- Aim
Starting with the first line of the data below, copy each line up to and including the one containing "sc = bpy.context.scene". Pictures stay out.

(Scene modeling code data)
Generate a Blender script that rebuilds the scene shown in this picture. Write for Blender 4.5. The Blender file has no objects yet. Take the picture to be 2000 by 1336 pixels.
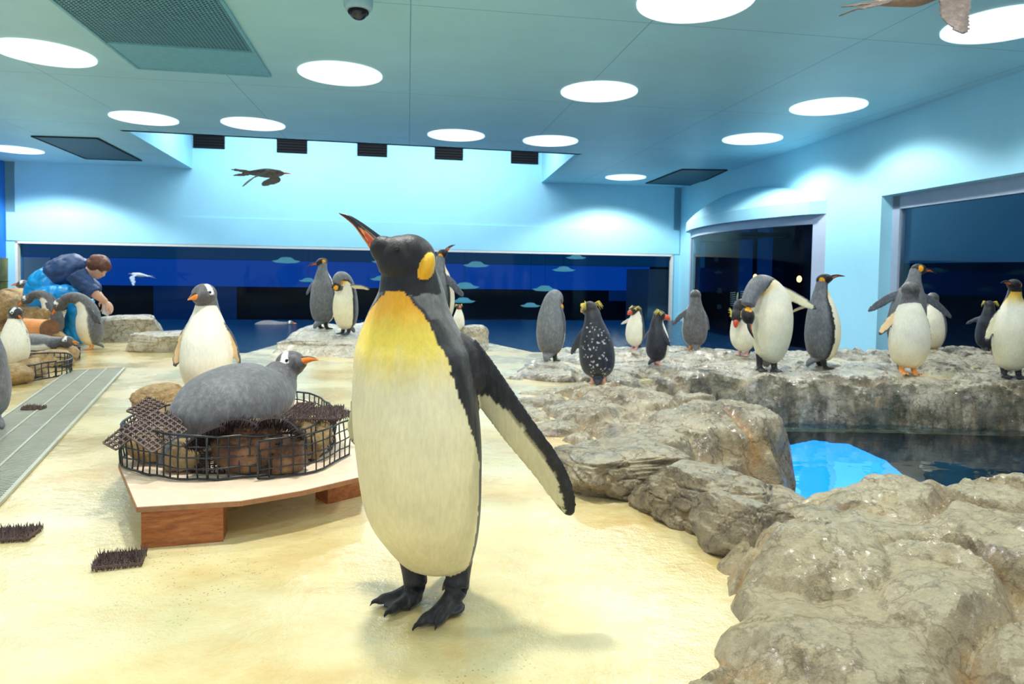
import bpy, bmesh, math, random
import numpy as np
from mathutils import Vector, Matrix, noise
from mathutils.bvhtree import BVHTree
random.seed(7)
PI = math.pi
C = bpy.context.scene.collection
sc = bpy.context.scene

# ---------------------------------------------------------------- camera
F = 1300.0                     # focal length in pixels of the 2000 px wide frame
PX0, PY0 = 1000.0, 583.0       # principal point (lens shifted down)
CAMZ = 0.82
pitch, roll = math.atan(55/F), 0.0155
fwd = Vector((0, math.cos(pitch), -math.sin(pitch)))
r0 = Vector((1, 0, 0)); u0 = Vector((0, math.sin(pitch), math.cos(pitch)))
cu = u0*math.cos(roll) - r0*math.sin(roll)
cr = r0*math.cos(roll) + u0*math.sin(roll)
CAM = Vector((0, 0, CAMZ))
cd = bpy.data.cameras.new('camera'); cam = bpy.data.objects.new('camera', cd); C.objects.link(cam)
cam.matrix_world = Matrix(((cr.x, cu.x, -fwd.x, 0), (cr.y, cu.y, -fwd.y, 0), (cr.z, cu.z, -fwd.z, CAMZ), (0, 0, 0, 1)))
cd.sensor_width = 36; cd.lens = F/2000*36; cd.shift_y = -(668-PY0)/2000
cd.clip_start = 0.05; cd.clip_end = 200
cd.dof.use_dof = True; cd.dof.focus_distance = 1.65; cd.dof.aperture_fstop = 8
sc.camera = cam

# ---------------------------------------------------------------- world and exposure
w = bpy.data.worlds.new('world'); sc.world = w; w.use_nodes = True
bg = w.node_tree.nodes['Background']; bg.inputs[0].default_value = (0.80, 0.90, 1.0, 1); bg.inputs[1].default_value = .9
sc.view_settings.view_transform = 'Standard'; sc.view_settings.look = 'None'
sc.view_settings.gamma = 1.0; sc.view_settings.use_curve_mapping = False
sc.view_settings.exposure = 0.12

LAMP_W = 96.0                  # power of every ceiling lamp
CEIL = CAMZ + 2.0
WATER = -0.30

def ray(px, py):
    return (fwd*F + cr*(px-PX0) - cu*(py-PY0)).normalized()
def G(px, py, z=0.0):
    d = ray(px, py); return CAM + d*((z-CAMZ)/d.z)
def D(px, py, Y):
    d = ray(px, py); return CAM + d*(Y/d.y)
def proj(p):
    q = Vector(p)-CAM; k = q.dot(fwd); return (PX0+F*q.dot(cr)/k, PY0-F*q.dot(cu)/k)

# lamps of the room: pixel centre on the ceiling plane, or plan position for those above the camera
lamp_px = [(88,104),(665,144),(1170,179),(1358,1),(1617,208),(1960,48),(282,231),(495,242),(891,264),(1075,275),(1469,271),(1222,346),(30,292)]
LAMPS = [G(x, y, CEIL) for x, y in lamp_px]
LAMP_K = [1.1,1.0,1.2,.8,1.4,1.1,2.0,1.9,1.8,1.8,1.9,3.2,3.6]      # the far lamps are the stronger ones
HID = [(-0.62,2.2,2.3),(1.45,2.0,.75),(-2.0,3.2,.7),(0.35,-0.3,.35),(3.2,1.8,.8),(-3.9,1.5,.6),(-5.6,4.3,1.0),(-6.2,7.4,1.0)]

# ---------------------------------------------------------------- colour and material helpers
def lin(c):
    return tuple(((v/255)/12.92 if v <= 10 else (((v/255)+.055)/1.055)**2.4) for v in c)
def rgba(c): return lin(c)+(1,)
def new_mat(name):
    m = bpy.data.materials.new(name); m.use_nodes = True
    return m, m.node_tree.nodes, m.node_tree.links, m.node_tree.nodes['Principled BSDF']
def setc(s, v): s.default_value = v
def ramp(n, stops):
    r = n.new('ShaderNodeValToRGB'); e = r.color_ramp.elements
    while len(e) < len(stops): e.new(.5)
    for q, (p, c) in zip(e, stops): q.position = p; q.color = c
    return r
def noise_node(n, l, coord, scale, detail=5, rough=.6, sx=None):
    t = n.new('ShaderNodeTexNoise'); t.inputs['Scale'].default_value = scale
    t.inputs['Detail'].default_value = detail; t.inputs['Roughness'].default_value = rough
    if sx:
        mp = n.new('ShaderNodeMapping'); mp.inputs['Scale'].default_value = sx
        l.new(coord, mp.inputs[0]); l.new(mp.outputs[0], t.inputs[0])
    else: l.new(coord, t.inputs[0])
    return t
def mix(n, l, fac, a, b, mode='MIX'):
    m = n.new('ShaderNodeMix'); m.data_type = 'RGBA'; m.blend_type = mode
    for i, v in ((0, fac), (6, a), (7, b)):
        if isinstance(v, (int, float)): m.inputs[i].default_value = v
        elif isinstance(v, tuple): m.inputs[i].default_value = v
        else: l.new(v, m.inputs[i])
    return m.outputs[2]
def bump(n, l, h, strength, dist, bs, prev=None):
    b = n.new('ShaderNodeBump'); b.inputs['Strength'].default_value = strength; b.inputs['Distance'].default_value = dist
    l.new(h, b.inputs['Height'])
    if prev: l.new(prev, b.inputs['Normal'])
    if bs: l.new(b.outputs[0], bs.inputs['Normal'])
    return b.outputs[0]
def plain(name, col, rough=.5, metal=0, var=.12, scale=14, bmp=0, bscale=80, spec=.5):
    m, n, l, b = new_mat(name); tc = n.new('ShaderNodeTexCoord').outputs['Object']
    t = noise_node(n, l, tc, scale)
    c = rgba(col); r = ramp(n, [(.3, tuple(v*(1-var) for v in c[:3])+(1,)), (.7, tuple(min(1, v*(1+var)) for v in c[:3])+(1,))])
    l.new(t.outputs[0], r.inputs[0]); l.new(r.outputs[0], b.inputs['Base Color'])
    b.inputs['Roughness'].default_value = rough; b.inputs['Metallic'].default_value = metal
    b.inputs['Specular IOR Level'].default_value = spec
    if bmp:
        t2 = noise_node(n, l, tc, bscale); bump(n, l, t2.outputs[0], bmp, .01, b)
    return m
def emit(name, col, s):
    m, n, l, b = new_mat(name); b.inputs['Base Color'].default_value = rgba(col)
    b.inputs['Emission Color'].default_value = rgba(col); b.inputs['Emission Strength'].default_value = s
    return m

M = {}
M['wall'] = plain('painted_wall', (162,225,247), .55, var=.03, scale=2, bmp=.15, bscale=60)
M['wallblue'] = plain('deep_blue_wall', (28,120,215), .5, var=.05, scale=1)
# ceiling: painted panels with thin seams
m, n, l, b = new_mat('ceiling_paint'); tc = n.new('ShaderNodeTexCoord').outputs['Object']
mp = n.new('ShaderNodeMapping'); mp.inputs['Rotation'].default_value = (0,0,-.155); l.new(tc, mp.inputs[0])
br = n.new('ShaderNodeTexBrick'); l.new(mp.outputs[0], br.inputs[0])
br.inputs['Scale'].default_value = 1; br.inputs['Mortar Size'].default_value = .006; br.inputs['Brick Width'].default_value = 1.9
br.inputs['Row Height'].default_value = 2.6; br.offset = 0; br.inputs['Mortar Smooth'].default_value = .3
cc = rgba((172,226,244)); setc(br.inputs['Color1'], cc); setc(br.inputs['Color2'], cc); setc(br.inputs['Mortar'], rgba((116,178,204)))
t = noise_node(n, l, tc, 1.3, 4); r = ramp(n, [(.3, (.9,.9,.9,1)), (.7, (1,1,1,1))]); l.new(t.outputs[0], r.inputs[0])
l.new(mix(n, l, 1.0, br.outputs[0], r.outputs[0], 'MULTIPLY'), b.inputs['Base Color']); b.inputs['Roughness'].default_value = .42
t2 = noise_node(n, l, tc, 40); bump(n, l, t2.outputs[0], .12, .01, b)
M['ceil'] = m
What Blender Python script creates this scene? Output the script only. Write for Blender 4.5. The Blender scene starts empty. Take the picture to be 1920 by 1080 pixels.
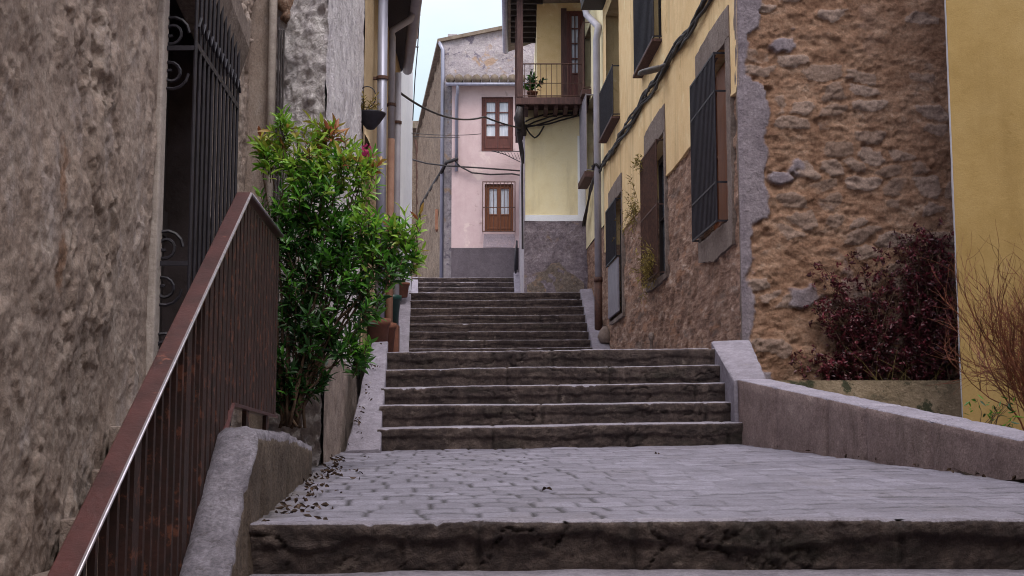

- Response to this exercise
Generate a Blender script that rebuilds the scene shown in this picture. Write for Blender 4.5. The Blender file has no objects yet. Take the picture to be 2000 by 1336 pixels.
import bpy, bmesh, math, random
import numpy as np
from mathutils import Vector, Matrix, noise
from mathutils.bvhtree import BVHTree
random.seed(7)
PI = math.pi
C = bpy.context.scene.collection
sc = bpy.context.scene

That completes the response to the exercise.